Seriously into soaps

My best friend Katherine, who lives on the north side of Chicago, has been watching "The Young and the Restless" for more than 15 years.

I plan my day around it, she says. "I shower, get dressed, so I can be ready in time for the show. If I'm unable to watch and forget to tape it, I'm disappointed."

She's not alone. Aside from its millions of daily viewers, both of us have been following "Y&R" since high school. Katherine would tape it, and we would watch it together after school. I can remember following it before my parents bought a VCR, and then I could only catch it during summer vacation. My grandmother would write regularly (through regular mail!) filling me in on all the new romances and a variety of plots from kidnapping to backstabbing. Our cover story (right) addresses how soaps today are targeting younger viewers.

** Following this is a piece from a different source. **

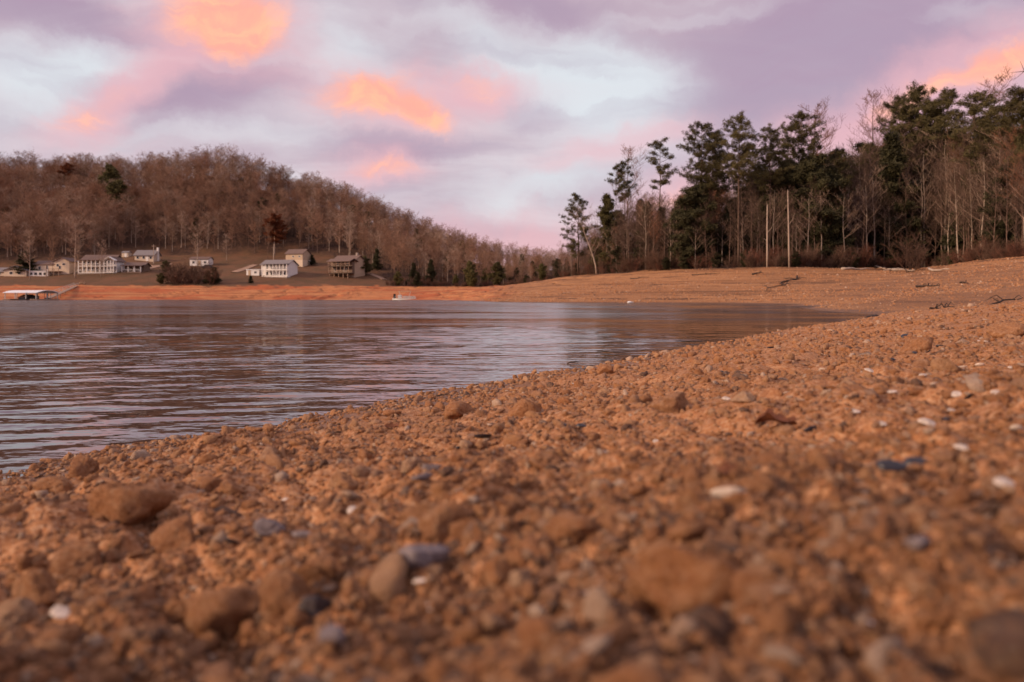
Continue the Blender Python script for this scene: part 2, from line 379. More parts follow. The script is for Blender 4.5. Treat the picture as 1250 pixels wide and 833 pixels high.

Back at Katherine's house, we would grab her mom's homemade peanut brittle, and head downstairs to the family room. Looking back, "Y&R" brought us closer together and gave us something extra in common.

Today, being 1,000 miles apart, Katherine and I still watch the show. We keep in touch through e-mail and discuss the characters' clothes and the outrageous story lines (one of the characters was recently trapped in the desert for a long time). The other day, she missed the show and sent me an e-mail, asking who was crowned queen at the prom (as it turns out, she didn't miss a thing; they dragged it out, as usual!).

Soaps may seem silly and overly dramatic, but for soap fans, it's fun to discuss with friends - and take a break from our real lives - if just for a moment.